**Goal:** Line by line, reproduce exactly the beginning of the listing below, ending with the line that contains "sin, cos, rad, hyp" and adding nothing.

──────── Supplied data

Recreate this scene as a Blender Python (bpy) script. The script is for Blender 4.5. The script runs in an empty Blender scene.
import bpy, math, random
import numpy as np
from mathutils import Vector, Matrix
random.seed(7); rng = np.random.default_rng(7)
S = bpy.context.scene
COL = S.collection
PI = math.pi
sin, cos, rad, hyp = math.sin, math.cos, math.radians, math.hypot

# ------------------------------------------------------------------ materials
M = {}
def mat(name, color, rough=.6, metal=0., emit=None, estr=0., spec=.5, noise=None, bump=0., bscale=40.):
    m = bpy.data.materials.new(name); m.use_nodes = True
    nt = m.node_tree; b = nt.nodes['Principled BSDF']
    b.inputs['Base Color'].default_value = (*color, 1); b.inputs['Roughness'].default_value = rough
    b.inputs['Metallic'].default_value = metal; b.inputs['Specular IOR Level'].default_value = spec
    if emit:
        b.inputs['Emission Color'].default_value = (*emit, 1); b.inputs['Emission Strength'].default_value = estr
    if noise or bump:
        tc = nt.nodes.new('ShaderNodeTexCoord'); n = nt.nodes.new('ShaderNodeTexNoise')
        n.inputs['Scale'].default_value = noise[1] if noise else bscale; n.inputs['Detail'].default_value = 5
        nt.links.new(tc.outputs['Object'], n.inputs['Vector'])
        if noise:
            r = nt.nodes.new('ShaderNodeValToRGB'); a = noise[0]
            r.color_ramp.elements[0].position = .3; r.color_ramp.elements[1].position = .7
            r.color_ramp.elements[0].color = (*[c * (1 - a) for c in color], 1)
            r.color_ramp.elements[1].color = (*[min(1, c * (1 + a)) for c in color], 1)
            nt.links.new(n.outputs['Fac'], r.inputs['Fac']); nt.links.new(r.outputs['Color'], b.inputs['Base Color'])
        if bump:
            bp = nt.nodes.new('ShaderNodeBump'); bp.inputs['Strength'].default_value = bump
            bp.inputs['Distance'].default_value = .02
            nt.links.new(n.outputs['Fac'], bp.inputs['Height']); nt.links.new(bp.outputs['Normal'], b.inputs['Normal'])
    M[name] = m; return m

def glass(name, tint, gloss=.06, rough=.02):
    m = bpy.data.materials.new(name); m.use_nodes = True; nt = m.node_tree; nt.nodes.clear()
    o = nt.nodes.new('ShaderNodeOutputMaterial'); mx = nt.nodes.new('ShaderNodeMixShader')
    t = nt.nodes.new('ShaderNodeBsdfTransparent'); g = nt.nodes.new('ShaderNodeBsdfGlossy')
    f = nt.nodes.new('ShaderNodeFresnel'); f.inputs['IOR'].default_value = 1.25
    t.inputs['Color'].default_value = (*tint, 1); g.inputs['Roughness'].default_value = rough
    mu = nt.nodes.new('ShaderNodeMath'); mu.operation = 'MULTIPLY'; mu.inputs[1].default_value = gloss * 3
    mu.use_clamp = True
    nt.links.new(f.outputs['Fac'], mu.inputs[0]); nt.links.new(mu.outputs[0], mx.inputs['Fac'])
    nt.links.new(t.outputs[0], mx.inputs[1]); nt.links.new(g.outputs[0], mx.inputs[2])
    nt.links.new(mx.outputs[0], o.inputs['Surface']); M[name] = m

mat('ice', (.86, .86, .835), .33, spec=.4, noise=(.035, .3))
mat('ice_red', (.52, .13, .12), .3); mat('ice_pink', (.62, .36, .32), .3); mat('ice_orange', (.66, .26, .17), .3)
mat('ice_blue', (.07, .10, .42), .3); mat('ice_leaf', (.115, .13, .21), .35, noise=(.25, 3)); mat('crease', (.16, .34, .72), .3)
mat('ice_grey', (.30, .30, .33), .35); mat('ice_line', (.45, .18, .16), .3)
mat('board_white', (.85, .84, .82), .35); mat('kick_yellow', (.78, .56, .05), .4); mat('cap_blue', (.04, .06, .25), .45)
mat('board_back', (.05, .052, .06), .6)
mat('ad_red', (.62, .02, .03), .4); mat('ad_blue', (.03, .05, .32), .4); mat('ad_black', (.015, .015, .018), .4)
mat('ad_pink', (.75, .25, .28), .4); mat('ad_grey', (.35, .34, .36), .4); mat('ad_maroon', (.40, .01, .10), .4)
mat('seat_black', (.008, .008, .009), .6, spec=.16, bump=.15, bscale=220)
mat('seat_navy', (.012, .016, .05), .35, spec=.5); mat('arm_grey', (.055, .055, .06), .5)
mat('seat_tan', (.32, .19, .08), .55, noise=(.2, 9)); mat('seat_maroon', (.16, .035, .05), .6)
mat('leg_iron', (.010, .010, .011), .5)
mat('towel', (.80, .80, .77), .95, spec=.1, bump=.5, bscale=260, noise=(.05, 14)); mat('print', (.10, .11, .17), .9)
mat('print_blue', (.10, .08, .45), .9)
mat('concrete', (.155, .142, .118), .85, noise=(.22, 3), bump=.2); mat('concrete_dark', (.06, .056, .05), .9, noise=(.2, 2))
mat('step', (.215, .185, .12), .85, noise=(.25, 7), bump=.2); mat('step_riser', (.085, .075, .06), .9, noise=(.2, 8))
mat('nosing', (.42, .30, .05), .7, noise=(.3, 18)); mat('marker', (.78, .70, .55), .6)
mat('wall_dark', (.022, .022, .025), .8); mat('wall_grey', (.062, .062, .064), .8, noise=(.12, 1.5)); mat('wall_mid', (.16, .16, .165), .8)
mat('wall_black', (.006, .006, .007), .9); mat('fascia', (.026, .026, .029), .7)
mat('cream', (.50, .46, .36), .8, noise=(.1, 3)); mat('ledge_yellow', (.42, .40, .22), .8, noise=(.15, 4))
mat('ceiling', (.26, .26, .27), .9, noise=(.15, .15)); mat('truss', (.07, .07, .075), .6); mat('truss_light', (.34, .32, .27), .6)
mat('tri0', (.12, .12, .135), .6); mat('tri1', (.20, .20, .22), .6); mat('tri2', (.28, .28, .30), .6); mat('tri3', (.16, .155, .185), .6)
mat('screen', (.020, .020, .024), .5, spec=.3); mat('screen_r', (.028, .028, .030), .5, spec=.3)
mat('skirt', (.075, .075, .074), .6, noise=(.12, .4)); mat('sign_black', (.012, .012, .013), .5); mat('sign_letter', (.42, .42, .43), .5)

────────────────

**Output for this task:**
Recreate this scene as a Blender Python (bpy) script. The script is for Blender 4.5. The script runs in an empty Blender scene.
import bpy, math, random
import numpy as np
from mathutils import Vector, Matrix
random.seed(7); rng = np.random.default_rng(7)
S = bpy.context.scene
COL = S.collection
PI = math.pi
sin, cos, rad, hyp = math.sin, math.cos, math.radians, math.hypot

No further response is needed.